**COLLECTED DATA:**
╭──

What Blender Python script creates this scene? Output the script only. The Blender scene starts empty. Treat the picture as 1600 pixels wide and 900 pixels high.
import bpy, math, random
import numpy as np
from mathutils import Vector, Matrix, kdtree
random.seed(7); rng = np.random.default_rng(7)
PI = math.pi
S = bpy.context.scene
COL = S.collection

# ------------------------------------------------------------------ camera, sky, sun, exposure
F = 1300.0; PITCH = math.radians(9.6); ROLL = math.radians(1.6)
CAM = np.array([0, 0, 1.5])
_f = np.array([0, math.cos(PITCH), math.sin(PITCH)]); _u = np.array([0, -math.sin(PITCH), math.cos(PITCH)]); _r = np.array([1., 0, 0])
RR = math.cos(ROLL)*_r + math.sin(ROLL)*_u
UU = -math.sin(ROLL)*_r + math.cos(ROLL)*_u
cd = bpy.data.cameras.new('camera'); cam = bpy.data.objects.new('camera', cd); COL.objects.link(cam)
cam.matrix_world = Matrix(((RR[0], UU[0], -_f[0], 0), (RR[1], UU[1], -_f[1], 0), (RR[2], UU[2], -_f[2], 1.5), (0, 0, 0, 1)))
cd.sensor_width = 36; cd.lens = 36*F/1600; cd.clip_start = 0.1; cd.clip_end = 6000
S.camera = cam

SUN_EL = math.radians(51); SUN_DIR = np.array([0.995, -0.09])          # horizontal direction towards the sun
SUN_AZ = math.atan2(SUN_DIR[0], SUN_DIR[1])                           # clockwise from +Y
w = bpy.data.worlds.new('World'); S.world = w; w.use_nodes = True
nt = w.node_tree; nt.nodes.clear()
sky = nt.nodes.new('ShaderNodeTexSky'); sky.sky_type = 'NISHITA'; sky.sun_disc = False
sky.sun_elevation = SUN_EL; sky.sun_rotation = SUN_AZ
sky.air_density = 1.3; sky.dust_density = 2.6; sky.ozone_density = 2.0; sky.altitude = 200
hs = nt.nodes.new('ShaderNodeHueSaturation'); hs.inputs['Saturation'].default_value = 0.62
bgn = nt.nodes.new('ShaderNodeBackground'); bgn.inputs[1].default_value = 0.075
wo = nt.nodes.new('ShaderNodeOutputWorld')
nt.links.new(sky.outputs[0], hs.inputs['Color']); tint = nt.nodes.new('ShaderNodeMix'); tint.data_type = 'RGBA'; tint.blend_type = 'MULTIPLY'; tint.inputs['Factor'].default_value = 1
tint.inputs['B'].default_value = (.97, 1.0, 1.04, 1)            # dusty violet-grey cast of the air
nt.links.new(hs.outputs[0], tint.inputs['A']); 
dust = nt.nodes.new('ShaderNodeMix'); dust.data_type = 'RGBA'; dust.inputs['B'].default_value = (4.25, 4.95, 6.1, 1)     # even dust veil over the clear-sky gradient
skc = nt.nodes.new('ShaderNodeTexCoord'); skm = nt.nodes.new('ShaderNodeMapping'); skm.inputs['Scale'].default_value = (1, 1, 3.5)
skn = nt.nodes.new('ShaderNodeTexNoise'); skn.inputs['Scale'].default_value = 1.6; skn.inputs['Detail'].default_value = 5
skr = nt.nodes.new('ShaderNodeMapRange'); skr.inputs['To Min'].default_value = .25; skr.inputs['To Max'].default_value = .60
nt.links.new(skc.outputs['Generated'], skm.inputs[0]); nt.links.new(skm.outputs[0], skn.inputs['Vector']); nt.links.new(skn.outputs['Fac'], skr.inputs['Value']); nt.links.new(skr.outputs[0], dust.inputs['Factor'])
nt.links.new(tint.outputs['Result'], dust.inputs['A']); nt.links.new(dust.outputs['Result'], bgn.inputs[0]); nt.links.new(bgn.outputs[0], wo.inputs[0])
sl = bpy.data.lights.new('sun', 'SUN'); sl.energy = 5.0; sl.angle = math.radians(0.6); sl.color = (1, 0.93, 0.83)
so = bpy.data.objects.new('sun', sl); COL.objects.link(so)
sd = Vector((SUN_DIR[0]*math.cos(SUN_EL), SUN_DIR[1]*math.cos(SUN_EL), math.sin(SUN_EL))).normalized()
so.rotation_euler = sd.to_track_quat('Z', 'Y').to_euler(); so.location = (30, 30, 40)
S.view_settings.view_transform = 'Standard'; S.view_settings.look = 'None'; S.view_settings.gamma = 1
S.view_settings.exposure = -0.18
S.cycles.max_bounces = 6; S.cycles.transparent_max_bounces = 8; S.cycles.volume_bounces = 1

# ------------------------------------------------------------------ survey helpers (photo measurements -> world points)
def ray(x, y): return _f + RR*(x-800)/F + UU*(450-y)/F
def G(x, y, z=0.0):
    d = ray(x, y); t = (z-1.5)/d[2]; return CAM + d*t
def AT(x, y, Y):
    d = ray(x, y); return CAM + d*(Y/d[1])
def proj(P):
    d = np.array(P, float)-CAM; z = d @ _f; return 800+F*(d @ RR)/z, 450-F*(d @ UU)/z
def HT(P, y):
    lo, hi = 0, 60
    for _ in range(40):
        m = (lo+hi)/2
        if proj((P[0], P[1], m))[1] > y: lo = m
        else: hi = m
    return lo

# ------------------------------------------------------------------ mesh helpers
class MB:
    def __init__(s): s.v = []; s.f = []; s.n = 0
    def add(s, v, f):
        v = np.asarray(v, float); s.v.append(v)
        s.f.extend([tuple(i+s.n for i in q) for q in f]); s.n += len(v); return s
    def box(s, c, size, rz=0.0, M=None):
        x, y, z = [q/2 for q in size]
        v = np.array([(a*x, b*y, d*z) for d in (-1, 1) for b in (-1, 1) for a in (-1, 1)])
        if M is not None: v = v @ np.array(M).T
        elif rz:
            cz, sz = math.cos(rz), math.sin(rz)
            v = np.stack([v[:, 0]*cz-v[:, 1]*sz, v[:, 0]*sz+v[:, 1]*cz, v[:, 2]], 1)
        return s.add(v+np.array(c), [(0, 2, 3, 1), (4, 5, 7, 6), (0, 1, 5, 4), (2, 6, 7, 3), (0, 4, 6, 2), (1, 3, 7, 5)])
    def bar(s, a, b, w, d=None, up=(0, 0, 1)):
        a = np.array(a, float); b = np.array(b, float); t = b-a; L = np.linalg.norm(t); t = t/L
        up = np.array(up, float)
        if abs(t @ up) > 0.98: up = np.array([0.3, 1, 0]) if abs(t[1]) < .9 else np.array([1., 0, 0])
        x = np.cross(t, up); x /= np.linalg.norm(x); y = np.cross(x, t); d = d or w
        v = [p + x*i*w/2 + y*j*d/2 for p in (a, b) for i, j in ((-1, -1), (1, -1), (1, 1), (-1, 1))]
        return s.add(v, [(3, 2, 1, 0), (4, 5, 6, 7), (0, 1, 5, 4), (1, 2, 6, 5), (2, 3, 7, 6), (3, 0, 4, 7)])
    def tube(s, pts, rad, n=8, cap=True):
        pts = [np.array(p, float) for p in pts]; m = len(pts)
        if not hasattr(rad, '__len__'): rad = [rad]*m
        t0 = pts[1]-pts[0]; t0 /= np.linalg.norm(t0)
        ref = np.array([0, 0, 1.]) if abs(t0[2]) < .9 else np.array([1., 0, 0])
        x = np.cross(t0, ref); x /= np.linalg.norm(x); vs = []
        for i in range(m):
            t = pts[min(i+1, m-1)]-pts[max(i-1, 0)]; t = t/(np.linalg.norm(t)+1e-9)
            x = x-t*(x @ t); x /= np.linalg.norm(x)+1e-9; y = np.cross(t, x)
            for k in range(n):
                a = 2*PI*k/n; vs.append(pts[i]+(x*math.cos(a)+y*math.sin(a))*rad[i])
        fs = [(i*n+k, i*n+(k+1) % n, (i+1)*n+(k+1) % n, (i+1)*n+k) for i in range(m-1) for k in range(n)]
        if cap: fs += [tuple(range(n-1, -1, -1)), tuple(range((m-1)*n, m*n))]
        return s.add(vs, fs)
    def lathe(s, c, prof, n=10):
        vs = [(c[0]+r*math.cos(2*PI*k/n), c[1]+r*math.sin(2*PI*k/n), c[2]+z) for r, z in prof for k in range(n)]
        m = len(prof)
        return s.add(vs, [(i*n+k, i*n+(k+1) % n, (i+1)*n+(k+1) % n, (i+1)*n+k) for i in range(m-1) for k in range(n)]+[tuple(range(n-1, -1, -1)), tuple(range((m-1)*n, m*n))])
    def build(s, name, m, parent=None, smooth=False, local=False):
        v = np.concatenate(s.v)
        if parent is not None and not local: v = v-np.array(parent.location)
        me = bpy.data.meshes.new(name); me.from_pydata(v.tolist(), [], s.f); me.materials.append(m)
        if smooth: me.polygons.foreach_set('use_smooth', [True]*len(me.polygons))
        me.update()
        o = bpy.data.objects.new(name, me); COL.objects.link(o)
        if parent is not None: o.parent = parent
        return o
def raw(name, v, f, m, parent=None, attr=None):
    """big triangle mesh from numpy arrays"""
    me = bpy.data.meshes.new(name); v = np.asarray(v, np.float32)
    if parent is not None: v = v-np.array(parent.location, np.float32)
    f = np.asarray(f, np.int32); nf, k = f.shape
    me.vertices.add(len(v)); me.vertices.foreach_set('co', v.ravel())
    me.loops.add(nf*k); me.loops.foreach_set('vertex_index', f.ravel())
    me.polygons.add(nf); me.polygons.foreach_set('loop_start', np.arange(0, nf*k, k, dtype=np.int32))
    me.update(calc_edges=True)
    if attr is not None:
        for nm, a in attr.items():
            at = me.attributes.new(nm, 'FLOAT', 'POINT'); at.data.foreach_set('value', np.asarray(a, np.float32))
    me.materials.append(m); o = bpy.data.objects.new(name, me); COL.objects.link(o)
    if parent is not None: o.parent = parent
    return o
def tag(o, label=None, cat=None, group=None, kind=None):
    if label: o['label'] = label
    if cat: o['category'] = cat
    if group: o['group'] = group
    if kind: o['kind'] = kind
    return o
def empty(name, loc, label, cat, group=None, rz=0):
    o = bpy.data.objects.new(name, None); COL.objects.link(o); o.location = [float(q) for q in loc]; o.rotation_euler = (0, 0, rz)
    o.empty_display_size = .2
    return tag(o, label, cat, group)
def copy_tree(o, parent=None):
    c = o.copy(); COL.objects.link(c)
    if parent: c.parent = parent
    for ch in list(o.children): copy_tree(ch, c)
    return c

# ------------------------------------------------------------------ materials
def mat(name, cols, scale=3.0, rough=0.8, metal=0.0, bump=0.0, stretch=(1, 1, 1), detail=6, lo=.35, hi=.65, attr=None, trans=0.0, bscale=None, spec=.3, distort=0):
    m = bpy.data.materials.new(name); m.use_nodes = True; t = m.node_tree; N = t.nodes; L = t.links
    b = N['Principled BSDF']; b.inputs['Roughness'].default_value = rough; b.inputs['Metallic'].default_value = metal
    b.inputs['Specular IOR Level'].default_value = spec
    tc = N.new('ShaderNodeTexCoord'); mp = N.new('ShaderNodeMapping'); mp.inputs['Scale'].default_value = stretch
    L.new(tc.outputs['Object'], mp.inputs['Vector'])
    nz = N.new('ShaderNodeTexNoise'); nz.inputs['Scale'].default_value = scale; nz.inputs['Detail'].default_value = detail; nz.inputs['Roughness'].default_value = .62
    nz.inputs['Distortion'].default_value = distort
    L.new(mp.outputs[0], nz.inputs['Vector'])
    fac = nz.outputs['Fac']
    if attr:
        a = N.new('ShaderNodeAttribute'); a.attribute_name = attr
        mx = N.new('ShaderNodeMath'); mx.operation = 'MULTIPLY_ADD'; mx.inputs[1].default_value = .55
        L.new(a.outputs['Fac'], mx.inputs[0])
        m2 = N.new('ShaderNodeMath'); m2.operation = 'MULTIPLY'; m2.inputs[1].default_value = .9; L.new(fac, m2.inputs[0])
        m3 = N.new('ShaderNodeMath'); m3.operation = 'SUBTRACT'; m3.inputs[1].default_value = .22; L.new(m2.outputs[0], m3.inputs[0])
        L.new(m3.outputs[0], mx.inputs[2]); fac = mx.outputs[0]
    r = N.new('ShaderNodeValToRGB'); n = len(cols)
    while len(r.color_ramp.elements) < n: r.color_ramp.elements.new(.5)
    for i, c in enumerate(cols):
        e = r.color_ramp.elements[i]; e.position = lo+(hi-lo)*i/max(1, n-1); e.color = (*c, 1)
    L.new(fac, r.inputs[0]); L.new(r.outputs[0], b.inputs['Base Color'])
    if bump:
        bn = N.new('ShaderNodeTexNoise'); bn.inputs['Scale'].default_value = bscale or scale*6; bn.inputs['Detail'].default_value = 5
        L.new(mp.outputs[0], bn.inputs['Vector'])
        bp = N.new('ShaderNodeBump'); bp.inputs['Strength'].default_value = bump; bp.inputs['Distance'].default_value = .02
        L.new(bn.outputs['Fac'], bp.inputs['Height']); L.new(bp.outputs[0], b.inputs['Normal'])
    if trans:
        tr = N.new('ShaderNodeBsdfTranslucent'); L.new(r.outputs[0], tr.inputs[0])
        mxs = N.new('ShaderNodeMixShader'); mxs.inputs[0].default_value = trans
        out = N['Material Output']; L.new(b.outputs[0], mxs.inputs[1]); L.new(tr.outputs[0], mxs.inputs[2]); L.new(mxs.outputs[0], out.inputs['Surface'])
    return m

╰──

**GIVEN INSTRUCTION:** Please give an exact restatement of only the lines from the beginning of the material above to the line with "COL = S.collection", inclusive.

**EXPECTED ANSWER:**
What Blender Python script creates this scene? Output the script only. The Blender scene starts empty. Treat the picture as 1600 pixels wide and 900 pixels high.
import bpy, math, random
import numpy as np
from mathutils import Vector, Matrix, kdtree
random.seed(7); rng = np.random.default_rng(7)
PI = math.pi
S = bpy.context.scene
COL = S.collection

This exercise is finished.